→ Problem description: Copy the lines from the start of the records below through the line containing "return tuple(x /", both included, and leave out the pictures.

* begin *

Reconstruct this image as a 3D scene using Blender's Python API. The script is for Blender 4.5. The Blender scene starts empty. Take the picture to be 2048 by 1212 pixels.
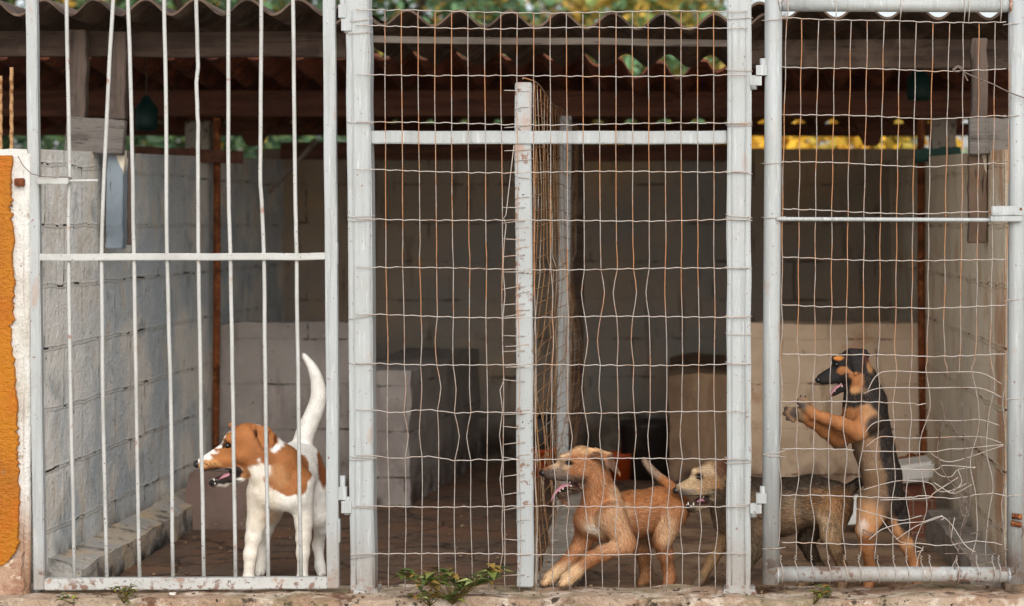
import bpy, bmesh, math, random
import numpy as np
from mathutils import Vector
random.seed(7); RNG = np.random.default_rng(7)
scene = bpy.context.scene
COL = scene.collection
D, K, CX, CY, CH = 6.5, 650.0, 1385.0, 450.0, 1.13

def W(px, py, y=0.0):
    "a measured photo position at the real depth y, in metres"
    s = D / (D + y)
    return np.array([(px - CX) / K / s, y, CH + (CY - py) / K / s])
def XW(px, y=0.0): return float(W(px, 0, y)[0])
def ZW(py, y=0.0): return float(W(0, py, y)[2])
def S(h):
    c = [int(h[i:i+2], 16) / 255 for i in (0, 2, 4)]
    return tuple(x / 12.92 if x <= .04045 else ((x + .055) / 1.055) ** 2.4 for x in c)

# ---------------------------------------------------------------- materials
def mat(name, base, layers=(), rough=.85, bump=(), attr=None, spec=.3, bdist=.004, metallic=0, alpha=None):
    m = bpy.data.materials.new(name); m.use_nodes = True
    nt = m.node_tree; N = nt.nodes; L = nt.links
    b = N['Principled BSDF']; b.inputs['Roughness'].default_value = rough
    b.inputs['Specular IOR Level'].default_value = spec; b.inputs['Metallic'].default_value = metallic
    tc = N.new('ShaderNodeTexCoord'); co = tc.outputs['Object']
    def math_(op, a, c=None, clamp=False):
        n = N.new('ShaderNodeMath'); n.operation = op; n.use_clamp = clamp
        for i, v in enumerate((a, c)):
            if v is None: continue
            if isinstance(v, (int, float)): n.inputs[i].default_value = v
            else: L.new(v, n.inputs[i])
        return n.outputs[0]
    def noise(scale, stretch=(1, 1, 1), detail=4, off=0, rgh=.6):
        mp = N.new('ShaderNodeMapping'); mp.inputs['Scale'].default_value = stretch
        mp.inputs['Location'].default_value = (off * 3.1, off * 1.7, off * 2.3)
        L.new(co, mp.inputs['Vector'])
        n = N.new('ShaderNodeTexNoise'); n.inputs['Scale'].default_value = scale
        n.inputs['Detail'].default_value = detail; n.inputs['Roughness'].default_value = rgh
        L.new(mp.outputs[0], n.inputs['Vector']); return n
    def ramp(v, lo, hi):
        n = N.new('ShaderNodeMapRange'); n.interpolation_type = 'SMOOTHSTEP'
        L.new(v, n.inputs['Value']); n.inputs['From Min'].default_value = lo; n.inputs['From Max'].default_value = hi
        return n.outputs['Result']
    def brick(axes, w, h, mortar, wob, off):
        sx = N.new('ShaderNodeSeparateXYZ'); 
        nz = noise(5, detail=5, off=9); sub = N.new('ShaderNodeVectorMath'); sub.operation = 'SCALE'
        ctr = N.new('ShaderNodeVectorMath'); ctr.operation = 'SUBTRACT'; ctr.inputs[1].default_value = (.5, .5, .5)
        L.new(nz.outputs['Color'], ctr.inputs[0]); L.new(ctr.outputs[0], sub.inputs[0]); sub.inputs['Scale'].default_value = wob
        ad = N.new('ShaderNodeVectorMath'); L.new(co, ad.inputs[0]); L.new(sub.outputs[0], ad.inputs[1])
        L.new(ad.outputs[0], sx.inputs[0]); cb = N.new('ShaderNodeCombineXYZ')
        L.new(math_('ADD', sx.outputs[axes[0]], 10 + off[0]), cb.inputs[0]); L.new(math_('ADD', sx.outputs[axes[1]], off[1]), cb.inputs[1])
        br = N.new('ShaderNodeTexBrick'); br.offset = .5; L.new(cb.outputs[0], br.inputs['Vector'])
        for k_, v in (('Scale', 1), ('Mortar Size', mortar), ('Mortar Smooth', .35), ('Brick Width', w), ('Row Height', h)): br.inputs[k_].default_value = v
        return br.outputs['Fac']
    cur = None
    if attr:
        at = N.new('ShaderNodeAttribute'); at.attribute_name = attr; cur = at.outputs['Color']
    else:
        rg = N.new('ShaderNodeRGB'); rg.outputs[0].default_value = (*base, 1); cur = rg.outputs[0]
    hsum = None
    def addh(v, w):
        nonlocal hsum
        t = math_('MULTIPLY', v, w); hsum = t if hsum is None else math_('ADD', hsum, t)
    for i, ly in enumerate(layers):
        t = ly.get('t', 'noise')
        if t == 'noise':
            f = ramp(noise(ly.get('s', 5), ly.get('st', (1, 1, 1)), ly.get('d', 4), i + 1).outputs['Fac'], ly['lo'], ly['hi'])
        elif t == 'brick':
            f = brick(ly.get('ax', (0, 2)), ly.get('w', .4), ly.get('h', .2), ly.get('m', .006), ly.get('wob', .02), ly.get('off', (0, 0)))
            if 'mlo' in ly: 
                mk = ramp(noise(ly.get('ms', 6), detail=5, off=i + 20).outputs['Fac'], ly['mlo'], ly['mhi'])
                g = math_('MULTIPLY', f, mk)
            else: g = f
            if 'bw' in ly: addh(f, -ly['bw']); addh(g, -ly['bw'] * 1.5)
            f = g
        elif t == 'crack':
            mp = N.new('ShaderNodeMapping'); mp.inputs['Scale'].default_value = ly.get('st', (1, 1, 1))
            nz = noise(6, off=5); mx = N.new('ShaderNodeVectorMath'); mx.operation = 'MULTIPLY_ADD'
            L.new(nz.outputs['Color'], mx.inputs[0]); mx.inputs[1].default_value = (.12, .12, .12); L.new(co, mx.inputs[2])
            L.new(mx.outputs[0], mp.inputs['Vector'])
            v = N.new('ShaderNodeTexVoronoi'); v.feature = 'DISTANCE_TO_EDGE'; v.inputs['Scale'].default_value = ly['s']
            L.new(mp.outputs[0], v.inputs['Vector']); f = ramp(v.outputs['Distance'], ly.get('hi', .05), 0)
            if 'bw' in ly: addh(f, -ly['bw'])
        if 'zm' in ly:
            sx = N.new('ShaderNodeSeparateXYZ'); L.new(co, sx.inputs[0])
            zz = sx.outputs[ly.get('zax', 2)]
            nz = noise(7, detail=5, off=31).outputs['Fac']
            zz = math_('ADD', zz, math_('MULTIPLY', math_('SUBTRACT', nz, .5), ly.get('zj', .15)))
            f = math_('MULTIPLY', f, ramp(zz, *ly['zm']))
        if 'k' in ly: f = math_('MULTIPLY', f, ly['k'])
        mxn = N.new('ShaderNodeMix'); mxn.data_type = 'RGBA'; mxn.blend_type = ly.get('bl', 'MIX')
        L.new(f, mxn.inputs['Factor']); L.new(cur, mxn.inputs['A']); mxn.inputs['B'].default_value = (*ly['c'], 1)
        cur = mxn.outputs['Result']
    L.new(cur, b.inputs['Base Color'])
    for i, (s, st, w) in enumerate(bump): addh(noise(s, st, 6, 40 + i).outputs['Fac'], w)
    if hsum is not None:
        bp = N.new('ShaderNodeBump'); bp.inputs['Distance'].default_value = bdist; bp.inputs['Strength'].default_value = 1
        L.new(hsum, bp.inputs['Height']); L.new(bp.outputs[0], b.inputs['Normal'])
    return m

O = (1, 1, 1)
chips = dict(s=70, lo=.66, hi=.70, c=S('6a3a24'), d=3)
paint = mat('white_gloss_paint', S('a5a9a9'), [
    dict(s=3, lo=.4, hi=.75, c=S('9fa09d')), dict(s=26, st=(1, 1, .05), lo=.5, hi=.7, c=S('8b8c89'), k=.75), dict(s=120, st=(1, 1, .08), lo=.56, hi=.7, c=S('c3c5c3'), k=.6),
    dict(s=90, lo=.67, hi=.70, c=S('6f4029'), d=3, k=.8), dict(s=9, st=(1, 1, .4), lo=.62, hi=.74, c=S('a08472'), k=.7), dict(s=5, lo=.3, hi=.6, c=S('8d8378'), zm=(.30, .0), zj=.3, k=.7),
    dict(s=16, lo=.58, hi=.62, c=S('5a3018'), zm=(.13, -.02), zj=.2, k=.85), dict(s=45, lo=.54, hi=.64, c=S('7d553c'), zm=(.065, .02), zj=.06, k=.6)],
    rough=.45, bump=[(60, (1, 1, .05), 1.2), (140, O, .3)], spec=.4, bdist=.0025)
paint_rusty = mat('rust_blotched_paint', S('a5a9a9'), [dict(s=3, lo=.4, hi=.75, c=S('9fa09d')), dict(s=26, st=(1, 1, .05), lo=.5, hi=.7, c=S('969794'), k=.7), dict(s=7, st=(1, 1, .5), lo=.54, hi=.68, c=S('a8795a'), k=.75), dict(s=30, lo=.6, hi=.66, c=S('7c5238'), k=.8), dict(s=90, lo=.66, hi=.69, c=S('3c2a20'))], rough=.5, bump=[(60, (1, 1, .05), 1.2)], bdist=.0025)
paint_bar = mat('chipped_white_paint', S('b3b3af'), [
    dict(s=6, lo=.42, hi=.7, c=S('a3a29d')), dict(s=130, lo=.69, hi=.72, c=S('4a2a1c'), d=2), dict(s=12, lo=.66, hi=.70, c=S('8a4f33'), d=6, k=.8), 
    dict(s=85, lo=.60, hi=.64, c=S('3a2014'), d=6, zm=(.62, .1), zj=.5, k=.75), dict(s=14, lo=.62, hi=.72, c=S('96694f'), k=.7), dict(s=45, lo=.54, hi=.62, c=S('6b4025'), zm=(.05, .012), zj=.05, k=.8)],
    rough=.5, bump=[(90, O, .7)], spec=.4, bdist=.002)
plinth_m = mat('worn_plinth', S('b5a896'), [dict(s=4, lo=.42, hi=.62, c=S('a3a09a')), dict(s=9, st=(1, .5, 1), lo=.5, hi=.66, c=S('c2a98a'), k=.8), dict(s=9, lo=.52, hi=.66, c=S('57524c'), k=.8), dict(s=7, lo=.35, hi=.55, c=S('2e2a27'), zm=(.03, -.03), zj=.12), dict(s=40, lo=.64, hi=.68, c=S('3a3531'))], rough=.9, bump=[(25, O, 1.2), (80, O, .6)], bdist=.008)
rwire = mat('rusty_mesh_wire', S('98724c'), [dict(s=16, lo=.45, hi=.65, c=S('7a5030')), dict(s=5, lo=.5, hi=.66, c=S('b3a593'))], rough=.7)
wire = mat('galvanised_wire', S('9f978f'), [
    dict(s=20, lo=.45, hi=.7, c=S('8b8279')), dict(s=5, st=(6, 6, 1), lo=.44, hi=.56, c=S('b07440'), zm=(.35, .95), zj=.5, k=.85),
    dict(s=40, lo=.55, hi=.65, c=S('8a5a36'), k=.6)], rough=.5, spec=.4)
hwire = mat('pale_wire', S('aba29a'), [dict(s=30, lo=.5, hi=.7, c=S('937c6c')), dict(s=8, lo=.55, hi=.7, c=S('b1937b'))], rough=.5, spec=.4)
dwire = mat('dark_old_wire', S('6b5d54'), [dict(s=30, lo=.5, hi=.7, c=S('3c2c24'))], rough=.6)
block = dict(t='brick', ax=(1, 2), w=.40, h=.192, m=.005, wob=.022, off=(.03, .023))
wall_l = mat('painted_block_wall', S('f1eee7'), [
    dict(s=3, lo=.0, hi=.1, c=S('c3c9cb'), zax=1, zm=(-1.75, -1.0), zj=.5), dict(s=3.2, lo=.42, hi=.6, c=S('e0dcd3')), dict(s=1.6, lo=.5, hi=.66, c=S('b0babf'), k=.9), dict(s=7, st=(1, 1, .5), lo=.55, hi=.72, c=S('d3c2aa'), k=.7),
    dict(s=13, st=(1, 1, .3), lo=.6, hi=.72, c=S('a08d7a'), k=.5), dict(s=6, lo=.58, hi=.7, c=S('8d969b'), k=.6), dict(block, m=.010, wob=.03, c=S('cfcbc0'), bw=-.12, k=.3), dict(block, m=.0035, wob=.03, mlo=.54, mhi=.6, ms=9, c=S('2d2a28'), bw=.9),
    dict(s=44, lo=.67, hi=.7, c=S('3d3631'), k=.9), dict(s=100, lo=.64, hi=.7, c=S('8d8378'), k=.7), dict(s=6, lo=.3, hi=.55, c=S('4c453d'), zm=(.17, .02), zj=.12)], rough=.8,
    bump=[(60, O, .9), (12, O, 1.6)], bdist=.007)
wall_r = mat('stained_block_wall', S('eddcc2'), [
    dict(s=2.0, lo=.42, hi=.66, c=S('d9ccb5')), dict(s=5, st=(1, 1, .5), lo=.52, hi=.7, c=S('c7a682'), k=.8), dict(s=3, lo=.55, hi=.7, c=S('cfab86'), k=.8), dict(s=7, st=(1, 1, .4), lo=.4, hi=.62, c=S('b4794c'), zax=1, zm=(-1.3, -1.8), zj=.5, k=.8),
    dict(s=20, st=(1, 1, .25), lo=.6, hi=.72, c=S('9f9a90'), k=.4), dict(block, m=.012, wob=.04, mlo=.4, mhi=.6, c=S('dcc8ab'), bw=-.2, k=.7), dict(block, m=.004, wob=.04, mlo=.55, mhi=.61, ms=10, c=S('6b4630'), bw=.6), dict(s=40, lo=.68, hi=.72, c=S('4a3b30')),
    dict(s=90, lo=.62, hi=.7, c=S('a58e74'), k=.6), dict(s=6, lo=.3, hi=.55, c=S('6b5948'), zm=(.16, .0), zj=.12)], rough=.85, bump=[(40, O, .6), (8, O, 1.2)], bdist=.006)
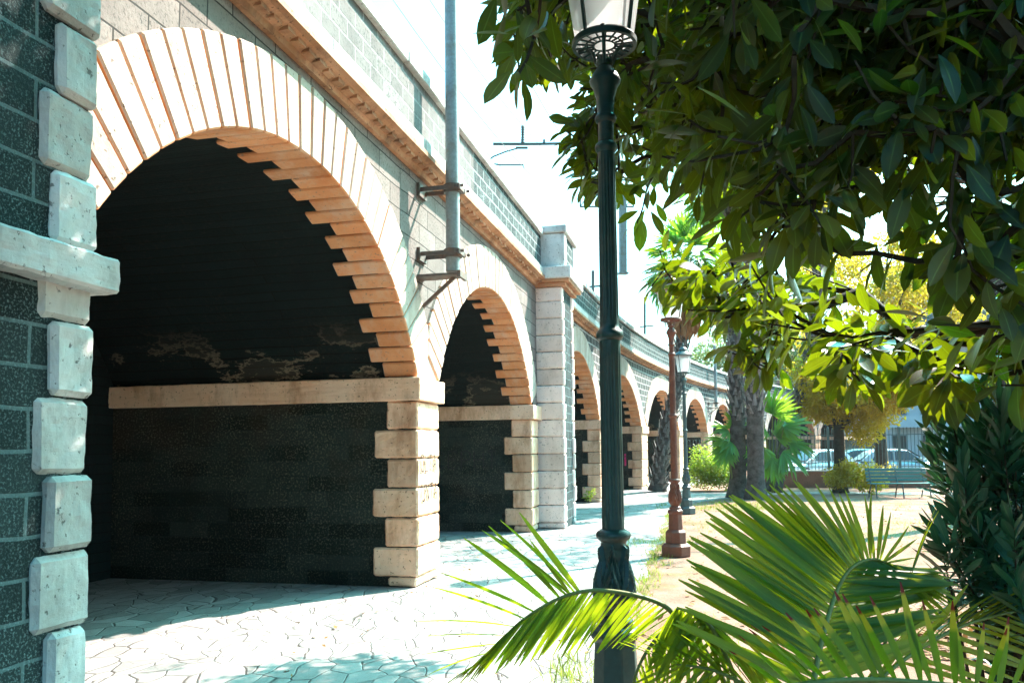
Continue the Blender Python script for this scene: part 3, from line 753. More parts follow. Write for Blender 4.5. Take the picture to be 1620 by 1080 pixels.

* end *

→ Correct output:
Reconstruct this image as a 3D scene using Blender's Python API. The script is for Blender 4.5. The Blender scene starts empty. Take the picture to be 2048 by 1212 pixels.
import bpy, bmesh, math, random
import numpy as np
from mathutils import Vector
random.seed(7); RNG = np.random.default_rng(7)
scene = bpy.context.scene
COL = scene.collection
D, K, CX, CY, CH = 6.5, 650.0, 1385.0, 450.0, 1.13

def W(px, py, y=0.0):
    "a measured photo position at the real depth y, in metres"
    s = D / (D + y)
    return np.array([(px - CX) / K / s, y, CH + (CY - py) / K / s])
def XW(px, y=0.0): return float(W(px, 0, y)[0])
def ZW(py, y=0.0): return float(W(0, py, y)[2])
def S(h):
    c = [int(h[i:i+2], 16) / 255 for i in (0, 2, 4)]
    return tuple(x / 12.92 if x <= .04045 else ((x + .055) / 1.055) ** 2.4 for x in c)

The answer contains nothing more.